D1 and D2 lines in $^{6,7}$Li including QED effects

TL;DR

This paper provides highly accurate theoretical calculations of lithium isotope transition energies including QED effects, compares them with experimental data, and uses the results to determine nuclear charge radius differences.

Contribution

It presents new QED-corrected predictions for lithium D-line transitions and resolves discrepancies in Bethe logarithm calculations, supporting nuclear property determinations.

Findings

QED-corrected transition energies agree with experiments

Disagreement found in Bethe logarithm calculations with recent literature

Nuclear charge radius difference between isotopes confirmed

Abstract

Accurate theoretical predictions including leading QED corrections for $2^2P_{1/2} - 2^2S_{1/2}$ (D1) and $2^2P_{3/2} - 2^2S_{1/2}$ (D2) transition energies have been obtained for $^{6,7}$Li isotopes. Our results for the Bethe logarithms $\ln k_0(2^2S) = 5.178\,169(4)$, and for mass polarization corrections $\Delta \ln k_0(2^2S) = 0.113\,81(3)$ are in disagreement with ones obtained recently in the literature. In contrast, results $\ln k_0(2^2P) = 5.179\,81(7)$ and $\Delta \ln k_0(2^2P) = 0.111\,3(5)$ are in good agreement with them.
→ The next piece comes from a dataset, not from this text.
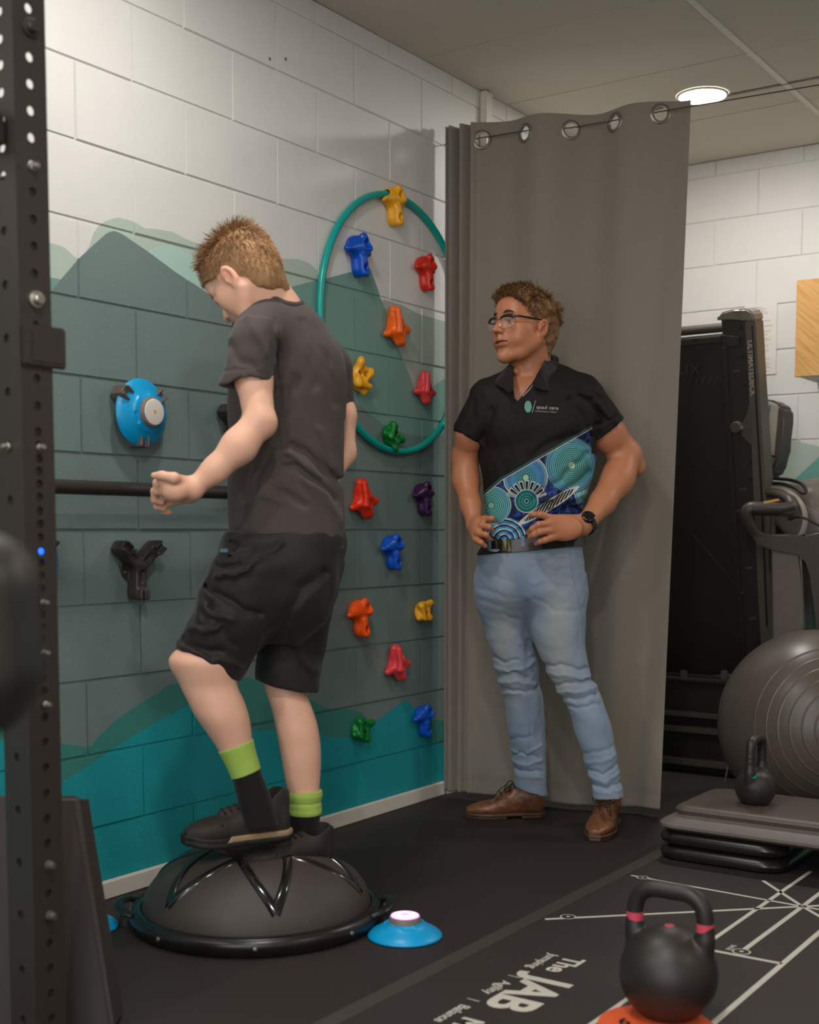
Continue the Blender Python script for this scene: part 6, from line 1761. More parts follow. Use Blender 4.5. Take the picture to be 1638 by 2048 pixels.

From our theoretical predictions and recent measurements of $^{6,7}$Li D-lines at NIST, we determine the mean square charge radius difference between $^7$Li and $^6$Li nuclei, in agreement with determinations based on the $3^2S_{1/2}-2^2S_{1/2}$ transition, what demonstrates consistency of atomic spectroscopy determination of fundamental properties of nuclei.